It would be a disaster for the Labour Party to think that there is nothing to learn from its second landslide in a row. Likewise, it would be fatal for the Nationalist Party to think that somehow things are the same as they were a few weeks ago, when the party bigwigs thought it wise to launch a one-issue campaign, which turned out to be nothing short of a political suicide.

 Democracy confirms that when the people speaks, whichever way its verdict is interpreted by victors and defeated alike, it is trying to say something solid. This message does not only come in numbers of votes and seats, but more so in terms of the substance by which such a message is being conveyed.

Let’s put it this way: against what some seem to be implying, last week’s electoral results did not confirm that nothing has changed and things should continue as before.

It seems that there are many vocal individuals in both parties, who think that this election is giving them the right to either (a) feel bullish and think that now whatever they do is blessed and approved by the majority; or (b) feel somehow vindicated that the majority is made of “sheep” and what they have been saying and doing before the election should not only remain the same, but intensified.

Yet there is another side to this story. We all know that, deluded deniers apart, there are many who are sobered by the General Elections, and they happen to be from both sides of the electoral divide.

These elections are sobering not simply because one side lost heavily. Actually, those who win with huge majorities also know that majorities come at a high cost. 

Political parties always need to get a notion of where people are going. Yet what the electorate seems to indicate is a strange kind of impasse, which refuses to tell us anything, but strangely has everything to say in that the Maltese Republic appears to be stuck.

It’s as if people responded to a snap election by postponing it with their unwavering vote. In a way, the enthusiasm shown in the high vote, speaks the opposite. Voters seem to be saying: “It’s too early to make up our mind. We need to know more and we need to see things change further before we go somewhere else.”

To me this vote means that the Republic is in abeyance. I say the Republic and not the government because I happen to think that the climate which brought in this snap election was a very bad one. It was bad not because it felt negative, but because a sense of estrangement from each other and from the Republic itself was forced on us by a sense that in its mechanisms, the State is not functioning as it should be.

We know that the State is not the sitting government. It’s bigger. The State, whether represented by the Crown in a Constitutional Monarchy, or the Constitution in a Republic, is there as a functioning entity that protects democracy and its people.

Both parties need to heed to this call for change in the form of a voting impasse.

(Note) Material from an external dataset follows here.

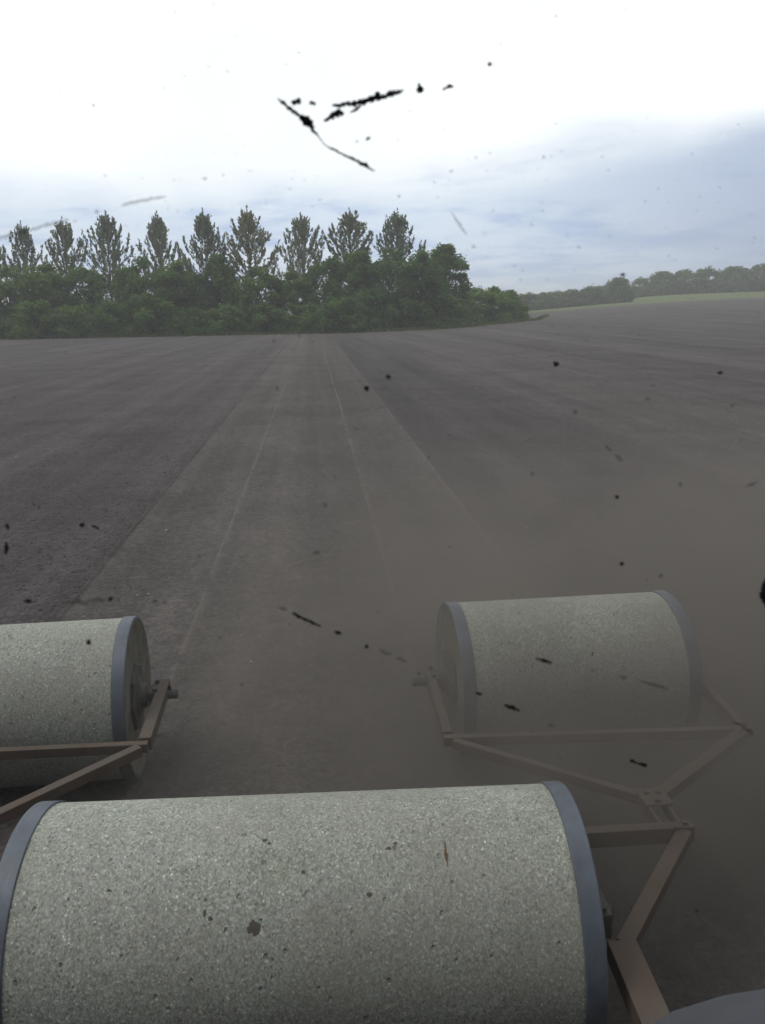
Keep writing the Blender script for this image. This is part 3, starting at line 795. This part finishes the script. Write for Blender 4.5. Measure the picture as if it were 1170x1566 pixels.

Realising why this has happened, both the PN and PL need to reach out to each other and begin a process where civil society — and not just a bunch of lawyers, magistrates and judges — begins to discuss how the Republic could move on.

Before someone tells me whose fault it was that this did not happen sooner rather than later, I’d say that Malta urgently needs to at the very least look at itself and gain the same courage by which in 1974, after ten years of acrimony over Independence, the MLP and PN got together and decided to find a way of agreeing and form a Republic.

In the 80s Malta experienced another bout of dark division which then seriously threatened our young Republic. Yet again, Labour and Nationalists came together and sorted things out. Some said it was impossible and I know many who disagreed and felt their loyalties shattering when Mintoff and DeMarco reached out to sort the impasse of the 1980s.

Instead of calling each other “traitors” and “corrupt”, in retracing our recent history we should realise that we should be counting our blessings. The difficulties we have now, vanish in the shadow of what happened in our relatively young Republican history. This should be enough for us to rethink our course of direction and as we seek to open the forthcoming Parliamentary session, we begin to think how we can listen to the voters and take our Maltese Republic out of its current abeyance.

Like my hero Antonio Gramsci, intellectually I am a pessimist. Yet I am confident that it is no cliché to also agree with the great Sardinian that there will always be an optimism of the will. Malta’s politicians have shown such will before. We now expect them to rise up to the challenge they were given by their electorate.

No excuses or hiding behind one’s flag should be permitted before we come to a point where we could say that this process has begun and that we will not allow it to fail.